The report urges African governments, investors, and international financial institutions to significantly scale up investment in energy to unlock the continent’s energy potential.

It calls for a tenfold increase in power generation to provide all Africans with access to electricity by 2030. According to the report, 621 million people lack access to electricity in sub-Saharan Africa, and the number is rising.

The energy gap between Africa and developed countries is staggering, it says. It would take the average Tanzanian eight years to use as much electricity as an average American in a month.

But increasing the quantity of electricity generated in Africa isn’t the only aim. Africa must invest in energy creation smartly, it adds. By aiming for low-carbon long-term development it will set itself up for a sustainable future.

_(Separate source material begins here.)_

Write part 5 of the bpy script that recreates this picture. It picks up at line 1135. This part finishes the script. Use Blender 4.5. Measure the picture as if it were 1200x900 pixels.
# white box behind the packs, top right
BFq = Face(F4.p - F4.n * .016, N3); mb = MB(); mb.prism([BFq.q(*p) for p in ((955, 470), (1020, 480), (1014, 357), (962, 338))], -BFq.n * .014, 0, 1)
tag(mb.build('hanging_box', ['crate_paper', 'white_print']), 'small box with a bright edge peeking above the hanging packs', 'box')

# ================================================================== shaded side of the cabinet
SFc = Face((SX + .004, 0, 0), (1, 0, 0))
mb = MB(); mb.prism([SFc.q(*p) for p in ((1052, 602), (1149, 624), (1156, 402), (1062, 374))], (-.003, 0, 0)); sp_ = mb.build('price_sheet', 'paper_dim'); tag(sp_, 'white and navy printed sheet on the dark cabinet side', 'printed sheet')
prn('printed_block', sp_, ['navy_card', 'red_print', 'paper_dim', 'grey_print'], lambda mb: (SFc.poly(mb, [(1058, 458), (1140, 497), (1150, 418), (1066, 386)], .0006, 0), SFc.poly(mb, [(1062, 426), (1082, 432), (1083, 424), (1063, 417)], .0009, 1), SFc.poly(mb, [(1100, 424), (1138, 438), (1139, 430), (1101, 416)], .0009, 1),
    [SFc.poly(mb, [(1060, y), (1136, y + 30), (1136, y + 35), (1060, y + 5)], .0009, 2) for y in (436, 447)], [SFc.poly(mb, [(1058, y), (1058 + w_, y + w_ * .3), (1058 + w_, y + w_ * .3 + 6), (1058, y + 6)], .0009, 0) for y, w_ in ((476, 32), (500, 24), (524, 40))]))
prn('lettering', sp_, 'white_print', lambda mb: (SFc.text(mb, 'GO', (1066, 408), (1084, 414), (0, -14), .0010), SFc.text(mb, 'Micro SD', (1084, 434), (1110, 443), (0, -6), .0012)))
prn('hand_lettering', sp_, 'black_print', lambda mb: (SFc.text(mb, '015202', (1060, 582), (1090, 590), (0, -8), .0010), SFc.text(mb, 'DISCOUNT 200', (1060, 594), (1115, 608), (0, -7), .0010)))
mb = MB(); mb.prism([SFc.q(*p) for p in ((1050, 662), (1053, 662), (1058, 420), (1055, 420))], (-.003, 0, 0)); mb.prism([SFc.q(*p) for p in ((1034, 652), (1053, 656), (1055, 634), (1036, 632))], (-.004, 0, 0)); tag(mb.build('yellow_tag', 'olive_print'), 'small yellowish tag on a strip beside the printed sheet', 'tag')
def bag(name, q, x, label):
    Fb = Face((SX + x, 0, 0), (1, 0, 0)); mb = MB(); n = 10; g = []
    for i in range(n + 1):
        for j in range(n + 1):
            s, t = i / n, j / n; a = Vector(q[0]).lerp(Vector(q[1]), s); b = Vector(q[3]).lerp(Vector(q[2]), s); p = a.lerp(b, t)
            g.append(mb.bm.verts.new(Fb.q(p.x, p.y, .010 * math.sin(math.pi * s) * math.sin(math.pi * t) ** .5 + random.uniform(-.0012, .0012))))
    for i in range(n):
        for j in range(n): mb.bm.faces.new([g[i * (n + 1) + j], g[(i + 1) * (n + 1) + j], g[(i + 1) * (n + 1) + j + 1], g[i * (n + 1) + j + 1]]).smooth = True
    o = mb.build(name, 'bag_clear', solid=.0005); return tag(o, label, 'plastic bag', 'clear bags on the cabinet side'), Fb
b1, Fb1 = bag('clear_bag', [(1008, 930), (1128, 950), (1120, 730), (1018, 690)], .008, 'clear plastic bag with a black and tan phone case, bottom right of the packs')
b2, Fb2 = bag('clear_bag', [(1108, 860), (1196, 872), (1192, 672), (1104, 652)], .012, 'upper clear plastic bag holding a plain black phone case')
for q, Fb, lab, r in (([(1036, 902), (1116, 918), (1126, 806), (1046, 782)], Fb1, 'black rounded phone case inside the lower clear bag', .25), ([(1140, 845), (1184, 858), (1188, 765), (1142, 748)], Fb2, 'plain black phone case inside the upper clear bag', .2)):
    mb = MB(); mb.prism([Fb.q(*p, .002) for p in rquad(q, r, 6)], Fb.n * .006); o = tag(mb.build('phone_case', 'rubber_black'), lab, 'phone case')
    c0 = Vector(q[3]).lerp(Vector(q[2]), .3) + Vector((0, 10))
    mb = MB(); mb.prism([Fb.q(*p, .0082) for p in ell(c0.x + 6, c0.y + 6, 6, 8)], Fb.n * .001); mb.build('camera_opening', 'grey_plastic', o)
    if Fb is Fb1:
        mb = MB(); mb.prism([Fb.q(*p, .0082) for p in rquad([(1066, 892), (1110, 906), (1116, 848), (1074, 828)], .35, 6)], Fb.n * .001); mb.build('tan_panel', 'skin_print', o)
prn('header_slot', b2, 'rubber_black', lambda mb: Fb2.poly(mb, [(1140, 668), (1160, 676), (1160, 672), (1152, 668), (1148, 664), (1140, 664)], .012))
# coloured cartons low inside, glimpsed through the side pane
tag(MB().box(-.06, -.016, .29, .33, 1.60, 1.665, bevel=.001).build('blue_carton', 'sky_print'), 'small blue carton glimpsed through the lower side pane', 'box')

“We categorically reject the idea that Africa has to choose between growth and low-carbon development,” said Kofi Annan in a statement issued to coincide with the report’s launch.

He added that African countries such as Ethiopia, Kenya, Rwanda and South Africa are emerging as front-runners in the global transition to low-carbon energy.

“Africa is well-positioned to expand the power generation needed to drive growth, deliver energy for all and play a leadership role in the crucial climate change negotiations,” he said.

The Africa Progress Panel, comprising 10 international dignitaries, has released annual progress reports for the continent since 2008. Apart from Annan, it includes former Nigerian president Olesegun Obasanjo, Linah Mohohlo, governor of Botswana’s Central Bank, and pop star Bob Geldof.